**INFORMATION SHOWN:**
━━━━━━━━━━━━━━━━━━━━━━━━━━━━━━
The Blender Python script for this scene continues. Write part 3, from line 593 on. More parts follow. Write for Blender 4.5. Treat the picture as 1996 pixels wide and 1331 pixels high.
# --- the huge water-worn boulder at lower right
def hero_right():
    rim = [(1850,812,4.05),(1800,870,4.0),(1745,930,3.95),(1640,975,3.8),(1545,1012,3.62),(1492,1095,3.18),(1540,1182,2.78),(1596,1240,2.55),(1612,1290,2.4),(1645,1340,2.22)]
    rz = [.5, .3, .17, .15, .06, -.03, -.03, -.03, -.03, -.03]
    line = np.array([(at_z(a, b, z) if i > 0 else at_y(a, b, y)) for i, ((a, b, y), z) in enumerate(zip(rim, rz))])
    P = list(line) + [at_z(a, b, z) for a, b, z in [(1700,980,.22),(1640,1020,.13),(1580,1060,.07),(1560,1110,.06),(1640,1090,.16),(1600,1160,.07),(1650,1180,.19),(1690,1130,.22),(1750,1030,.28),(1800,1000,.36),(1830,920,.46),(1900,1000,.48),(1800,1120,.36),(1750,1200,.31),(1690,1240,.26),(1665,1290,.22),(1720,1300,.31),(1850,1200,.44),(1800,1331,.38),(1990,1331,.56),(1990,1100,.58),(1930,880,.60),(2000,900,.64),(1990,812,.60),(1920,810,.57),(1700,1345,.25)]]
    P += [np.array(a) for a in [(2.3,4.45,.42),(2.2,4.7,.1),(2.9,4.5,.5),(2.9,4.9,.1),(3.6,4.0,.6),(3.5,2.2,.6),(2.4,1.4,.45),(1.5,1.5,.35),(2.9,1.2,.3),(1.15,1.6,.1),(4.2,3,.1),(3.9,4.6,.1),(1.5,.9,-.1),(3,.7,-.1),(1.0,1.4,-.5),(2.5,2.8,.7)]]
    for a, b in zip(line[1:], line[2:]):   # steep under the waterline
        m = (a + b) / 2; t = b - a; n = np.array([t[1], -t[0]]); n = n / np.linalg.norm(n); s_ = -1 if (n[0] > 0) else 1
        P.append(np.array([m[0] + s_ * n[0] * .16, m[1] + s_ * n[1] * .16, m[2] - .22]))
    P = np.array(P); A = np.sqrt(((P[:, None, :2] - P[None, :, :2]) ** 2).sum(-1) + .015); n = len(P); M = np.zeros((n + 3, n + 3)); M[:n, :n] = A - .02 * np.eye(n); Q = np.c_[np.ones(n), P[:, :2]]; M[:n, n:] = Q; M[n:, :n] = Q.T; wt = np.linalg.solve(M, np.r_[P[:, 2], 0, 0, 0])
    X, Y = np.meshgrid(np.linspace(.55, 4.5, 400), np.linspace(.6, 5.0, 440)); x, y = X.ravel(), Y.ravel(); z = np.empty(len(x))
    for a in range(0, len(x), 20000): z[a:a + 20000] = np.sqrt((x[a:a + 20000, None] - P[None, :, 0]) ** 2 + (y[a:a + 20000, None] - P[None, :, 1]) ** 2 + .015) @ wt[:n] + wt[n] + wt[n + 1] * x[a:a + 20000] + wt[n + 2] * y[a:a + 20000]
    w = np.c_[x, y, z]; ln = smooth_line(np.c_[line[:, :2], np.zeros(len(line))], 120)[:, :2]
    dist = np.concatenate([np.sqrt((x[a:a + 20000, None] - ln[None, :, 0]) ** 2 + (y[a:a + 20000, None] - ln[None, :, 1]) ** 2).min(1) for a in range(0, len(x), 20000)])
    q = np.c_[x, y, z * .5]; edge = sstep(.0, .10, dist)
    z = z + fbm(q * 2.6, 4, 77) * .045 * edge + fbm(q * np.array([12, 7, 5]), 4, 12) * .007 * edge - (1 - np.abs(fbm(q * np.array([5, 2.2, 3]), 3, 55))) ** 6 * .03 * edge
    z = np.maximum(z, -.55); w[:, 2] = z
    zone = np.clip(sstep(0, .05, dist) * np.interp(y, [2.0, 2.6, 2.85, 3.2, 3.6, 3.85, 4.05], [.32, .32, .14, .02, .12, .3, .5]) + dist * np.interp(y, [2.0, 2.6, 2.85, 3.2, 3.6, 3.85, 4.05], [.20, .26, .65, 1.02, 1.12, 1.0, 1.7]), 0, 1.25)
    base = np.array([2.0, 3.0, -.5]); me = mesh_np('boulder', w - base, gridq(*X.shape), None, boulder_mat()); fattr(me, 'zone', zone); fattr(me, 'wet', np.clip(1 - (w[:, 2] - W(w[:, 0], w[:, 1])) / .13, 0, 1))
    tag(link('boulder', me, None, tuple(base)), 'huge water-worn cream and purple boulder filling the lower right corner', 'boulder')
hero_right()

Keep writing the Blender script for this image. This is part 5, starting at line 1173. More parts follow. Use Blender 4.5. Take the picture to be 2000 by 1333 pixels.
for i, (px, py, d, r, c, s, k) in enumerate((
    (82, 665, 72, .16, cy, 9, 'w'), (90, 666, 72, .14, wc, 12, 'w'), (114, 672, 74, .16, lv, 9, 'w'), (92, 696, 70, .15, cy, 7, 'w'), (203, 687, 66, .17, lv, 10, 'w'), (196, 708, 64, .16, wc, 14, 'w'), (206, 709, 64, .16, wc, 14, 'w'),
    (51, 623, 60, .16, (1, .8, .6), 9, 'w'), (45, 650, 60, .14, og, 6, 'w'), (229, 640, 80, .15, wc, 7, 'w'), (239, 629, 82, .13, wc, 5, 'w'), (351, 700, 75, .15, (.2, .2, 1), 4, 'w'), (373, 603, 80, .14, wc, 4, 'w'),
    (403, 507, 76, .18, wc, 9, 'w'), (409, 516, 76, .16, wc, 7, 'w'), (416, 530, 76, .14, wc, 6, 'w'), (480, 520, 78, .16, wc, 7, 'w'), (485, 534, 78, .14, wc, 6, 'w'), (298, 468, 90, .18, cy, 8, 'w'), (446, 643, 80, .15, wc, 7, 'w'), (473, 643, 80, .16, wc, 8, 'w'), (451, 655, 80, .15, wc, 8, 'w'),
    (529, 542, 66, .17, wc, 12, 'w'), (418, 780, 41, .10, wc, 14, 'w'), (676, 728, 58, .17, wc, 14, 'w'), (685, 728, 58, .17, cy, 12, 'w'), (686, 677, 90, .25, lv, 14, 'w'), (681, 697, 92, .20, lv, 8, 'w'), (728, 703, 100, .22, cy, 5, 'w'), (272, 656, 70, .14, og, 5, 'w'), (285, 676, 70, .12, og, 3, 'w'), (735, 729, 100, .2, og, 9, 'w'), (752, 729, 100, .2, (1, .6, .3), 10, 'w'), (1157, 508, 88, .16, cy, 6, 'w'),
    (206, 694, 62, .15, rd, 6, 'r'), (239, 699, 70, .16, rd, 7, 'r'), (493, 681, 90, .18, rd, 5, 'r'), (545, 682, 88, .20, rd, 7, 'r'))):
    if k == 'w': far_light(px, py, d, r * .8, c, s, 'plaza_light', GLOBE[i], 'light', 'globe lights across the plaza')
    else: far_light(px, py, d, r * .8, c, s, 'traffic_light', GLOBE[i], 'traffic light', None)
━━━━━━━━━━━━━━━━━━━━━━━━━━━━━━
**WHAT IS BEING ASKED:** In this exercise, repeat all entries exactly.

**EXERCISE ANSWER:**
The Blender Python script for this scene continues. Write part 3, from line 593 on. More parts follow. Write for Blender 4.5. Treat the picture as 1996 pixels wide and 1331 pixels high.
# --- the huge water-worn boulder at lower right
def hero_right():
    rim = [(1850,812,4.05),(1800,870,4.0),(1745,930,3.95),(1640,975,3.8),(1545,1012,3.62),(1492,1095,3.18),(1540,1182,2.78),(1596,1240,2.55),(1612,1290,2.4),(1645,1340,2.22)]
    rz = [.5, .3, .17, .15, .06, -.03, -.03, -.03, -.03, -.03]
    line = np.array([(at_z(a, b, z) if i > 0 else at_y(a, b, y)) for i, ((a, b, y), z) in enumerate(zip(rim, rz))])
    P = list(line) + [at_z(a, b, z) for a, b, z in [(1700,980,.22),(1640,1020,.13),(1580,1060,.07),(1560,1110,.06),(1640,1090,.16),(1600,1160,.07),(1650,1180,.19),(1690,1130,.22),(1750,1030,.28),(1800,1000,.36),(1830,920,.46),(1900,1000,.48),(1800,1120,.36),(1750,1200,.31),(1690,1240,.26),(1665,1290,.22),(1720,1300,.31),(1850,1200,.44),(1800,1331,.38),(1990,1331,.56),(1990,1100,.58),(1930,880,.60),(2000,900,.64),(1990,812,.60),(1920,810,.57),(1700,1345,.25)]]
    P += [np.array(a) for a in [(2.3,4.45,.42),(2.2,4.7,.1),(2.9,4.5,.5),(2.9,4.9,.1),(3.6,4.0,.6),(3.5,2.2,.6),(2.4,1.4,.45),(1.5,1.5,.35),(2.9,1.2,.3),(1.15,1.6,.1),(4.2,3,.1),(3.9,4.6,.1),(1.5,.9,-.1),(3,.7,-.1),(1.0,1.4,-.5),(2.5,2.8,.7)]]
    for a, b in zip(line[1:], line[2:]):   # steep under the waterline
        m = (a + b) / 2; t = b - a; n = np.array([t[1], -t[0]]); n = n / np.linalg.norm(n); s_ = -1 if (n[0] > 0) else 1
        P.append(np.array([m[0] + s_ * n[0] * .16, m[1] + s_ * n[1] * .16, m[2] - .22]))
    P = np.array(P); A = np.sqrt(((P[:, None, :2] - P[None, :, :2]) ** 2).sum(-1) + .015); n = len(P); M = np.zeros((n + 3, n + 3)); M[:n, :n] = A - .02 * np.eye(n); Q = np.c_[np.ones(n), P[:, :2]]; M[:n, n:] = Q; M[n:, :n] = Q.T; wt = np.linalg.solve(M, np.r_[P[:, 2], 0, 0, 0])
    X, Y = np.meshgrid(np.linspace(.55, 4.5, 400), np.linspace(.6, 5.0, 440)); x, y = X.ravel(), Y.ravel(); z = np.empty(len(x))
    for a in range(0, len(x), 20000): z[a:a + 20000] = np.sqrt((x[a:a + 20000, None] - P[None, :, 0]) ** 2 + (y[a:a + 20000, None] - P[None, :, 1]) ** 2 + .015) @ wt[:n] + wt[n] + wt[n + 1] * x[a:a + 20000] + wt[n + 2] * y[a:a + 20000]
    w = np.c_[x, y, z]; ln = smooth_line(np.c_[line[:, :2], np.zeros(len(line))], 120)[:, :2]
    dist = np.concatenate([np.sqrt((x[a:a + 20000, None] - ln[None, :, 0]) ** 2 + (y[a:a + 20000, None] - ln[None, :, 1]) ** 2).min(1) for a in range(0, len(x), 20000)])
    q = np.c_[x, y, z * .5]; edge = sstep(.0, .10, dist)
    z = z + fbm(q * 2.6, 4, 77) * .045 * edge + fbm(q * np.array([12, 7, 5]), 4, 12) * .007 * edge - (1 - np.abs(fbm(q * np.array([5, 2.2, 3]), 3, 55))) ** 6 * .03 * edge
    z = np.maximum(z, -.55); w[:, 2] = z
    zone = np.clip(sstep(0, .05, dist) * np.interp(y, [2.0, 2.6, 2.85, 3.2, 3.6, 3.85, 4.05], [.32, .32, .14, .02, .12, .3, .5]) + dist * np.interp(y, [2.0, 2.6, 2.85, 3.2, 3.6, 3.85, 4.05], [.20, .26, .65, 1.02, 1.12, 1.0, 1.7]), 0, 1.25)
    base = np.array([2.0, 3.0, -.5]); me = mesh_np('boulder', w - base, gridq(*X.shape), None, boulder_mat()); fattr(me, 'zone', zone); fattr(me, 'wet', np.clip(1 - (w[:, 2] - W(w[:, 0], w[:, 1])) / .13, 0, 1))
    tag(link('boulder', me, None, tuple(base)), 'huge water-worn cream and purple boulder filling the lower right corner', 'boulder')
hero_right()

Keep writing the Blender script for this image. This is part 5, starting at line 1173. More parts follow. Use Blender 4.5. Take the picture to be 2000 by 1333 pixels.
for i, (px, py, d, r, c, s, k) in enumerate((
    (82, 665, 72, .16, cy, 9, 'w'), (90, 666, 72, .14, wc, 12, 'w'), (114, 672, 74, .16, lv, 9, 'w'), (92, 696, 70, .15, cy, 7, 'w'), (203, 687, 66, .17, lv, 10, 'w'), (196, 708, 64, .16, wc, 14, 'w'), (206, 709, 64, .16, wc, 14, 'w'),
    (51, 623, 60, .16, (1, .8, .6), 9, 'w'), (45, 650, 60, .14, og, 6, 'w'), (229, 640, 80, .15, wc, 7, 'w'), (239, 629, 82, .13, wc, 5, 'w'), (351, 700, 75, .15, (.2, .2, 1), 4, 'w'), (373, 603, 80, .14, wc, 4, 'w'),
    (403, 507, 76, .18, wc, 9, 'w'), (409, 516, 76, .16, wc, 7, 'w'), (416, 530, 76, .14, wc, 6, 'w'), (480, 520, 78, .16, wc, 7, 'w'), (485, 534, 78, .14, wc, 6, 'w'), (298, 468, 90, .18, cy, 8, 'w'), (446, 643, 80, .15, wc, 7, 'w'), (473, 643, 80, .16, wc, 8, 'w'), (451, 655, 80, .15, wc, 8, 'w'),
    (529, 542, 66, .17, wc, 12, 'w'), (418, 780, 41, .10, wc, 14, 'w'), (676, 728, 58, .17, wc, 14, 'w'), (685, 728, 58, .17, cy, 12, 'w'), (686, 677, 90, .25, lv, 14, 'w'), (681, 697, 92, .20, lv, 8, 'w'), (728, 703, 100, .22, cy, 5, 'w'), (272, 656, 70, .14, og, 5, 'w'), (285, 676, 70, .12, og, 3, 'w'), (735, 729, 100, .2, og, 9, 'w'), (752, 729, 100, .2, (1, .6, .3), 10, 'w'), (1157, 508, 88, .16, cy, 6, 'w'),
    (206, 694, 62, .15, rd, 6, 'r'), (239, 699, 70, .16, rd, 7, 'r'), (493, 681, 90, .18, rd, 5, 'r'), (545, 682, 88, .20, rd, 7, 'r'))):
    if k == 'w': far_light(px, py, d, r * .8, c, s, 'plaza_light', GLOBE[i], 'light', 'globe lights across the plaza')
    else: far_light(px, py, d, r * .8, c, s, 'traffic_light', GLOBE[i], 'traffic light', None)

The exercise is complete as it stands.